Bodansky described a culture clash between Islamic sharia law and non-Muslims, which the modern world only accentuated:
This crisis reached its first boiling point in the mid-1970s, when the Muslim world, empowered by new petrodollar wealth, was exposed to Western civilization as never before through graduate studies in the West, leisure travel, and satellite TV, still in its infancy. The shock was immense. Leading Islamist intellectuals, who had experienced life in the United States as graduate students, concluded that the personal liberties and materialism they had experienced in the West constituted a mortal threat to traditional Islamic society, which is regimented and bound by strict codes of behavior.
Globalizing technologies only accelerated these confrontations, Bodansky observed:
Today this crisis is escalating because of the widening gap between the West and the Muslim world and the intensifying exposure of the Muslim world to Western civilization through electronic media—from satellite TV to the Internet. The Islamists consider this exposure an onslaught against their way of life, a constant and flagrant reminder of backward Islam’s failures in science and technology.
Simultaneously, “Islamists are convinced that this deviation of Western society (particularly American society, where the separation between church and state is so strongly enforced) from the Islamic divine order of authority is the root cause of its social malaise,” Bodansky wrote. Especially “Bin Laden hates the United States passionately and considers it his principal enemy. He accuses the United States—the locus of Westernization and modernity—of being the source of all crises and trouble afflicting the Muslim world.”
For jihadists such as bin Laden, a “fertile ground exists for anti-Western terrorism” in Muslim societies that can “compel governments to take notice,” Bodansky noted. The “onslaught of Westernization through the electronic media and the growing dependence on imported goods has created a backlash in the Muslim street that the Islamists incite and manipulate to create grassroots hostility.” Meanwhile in many Muslim countries “regimes face internal problems that are nearly impossible to reconcile and resolve,” he added.
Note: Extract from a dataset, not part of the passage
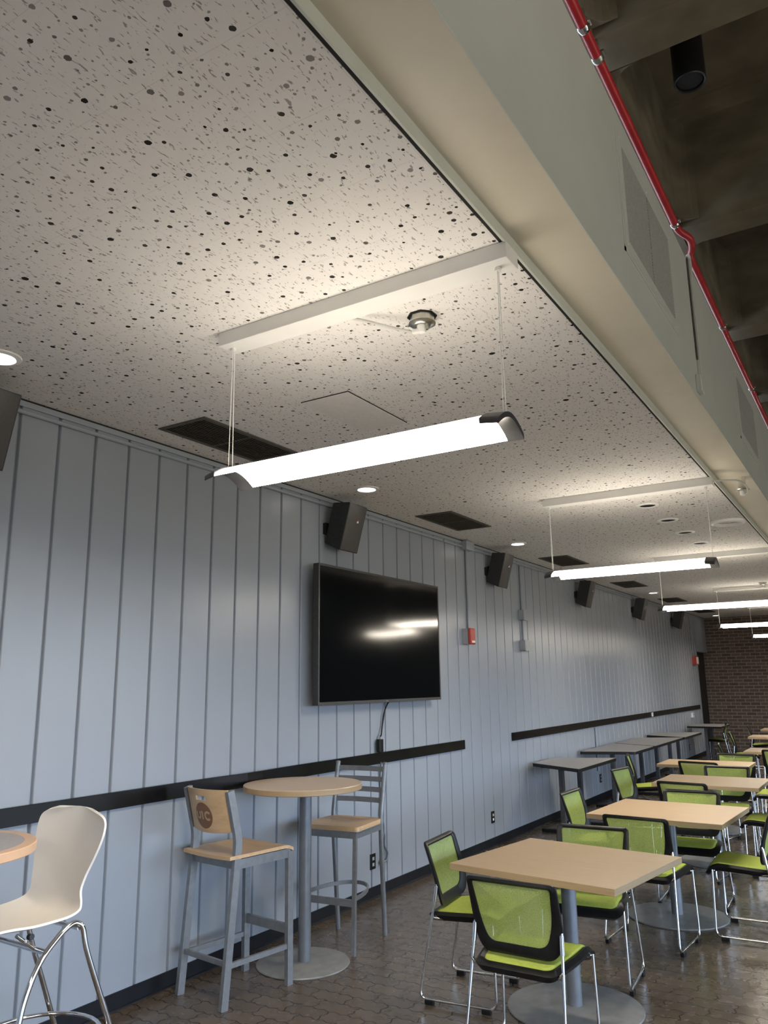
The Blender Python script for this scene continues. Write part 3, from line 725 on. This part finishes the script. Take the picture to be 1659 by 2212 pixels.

Therefore, “determined to placate their own citizenry and under growing pressure from the West, more and more regimes…found it expedient to sponsor international Islamist terrorism.”
Bin Laden and allies sought redemption in purging Western influence from Muslim countries. As Bodansky wrote, these jihadists “are convinced that it is only the West, as was so clearly demonstrated during the Gulf War, that saves and sustains subservient Muslim regimes while punishing those that stand up to the West.” Thus
it will be impossible to establish genuine Islamic governments and at once resolve all the problems presently afflicting the Muslim world. Islamist leaders may differ on the fine details of what constitutes a genuine Islamic state, but they all agree that the United States and Western civilization must first be evicted from their midst.
“Since a frontal assault is out of the question, the United States must be terrorized into withdrawing from the Muslim world,” Bodansky noted. Accordingly, “Islamist international terrorism will only escalate.” As he elaborated,
Bin Laden, his colleagues, and the states sponsoring them are all key components of the dominant megatrend in the Muslim world—the rise and spread of radical militant Islamism. They are all theologically motivated and driven, killing and dying in pursuit of an Islamist jihad against the rest of the world.
Appropriately, Bodansky placed bin Laden in a broader Islamic framework:
The story of Osama bin Laden is not just that of an impressive leader and an irreconcilable foe—it is also the story of the events he was part of and the overall dynamics and circumstances within which he strives. It is the story of dedicated zealots driven by hatred unacceptable and incomprehensible to a Westerner.
Bodansky’s book has remained a treasure trove of insights since he first wrote during an era before bin Laden became a household name. A highly important recurring theme in Bodansky’s writing is the ideological nature of jihadist threats, which Western material blandishments, such as development aid programs, cannot defuse, and in some ways might even make worse. Mining his writings on bin Laden’s life for better understanding of jihadism past and present will form the basis for a forthcoming series of articles.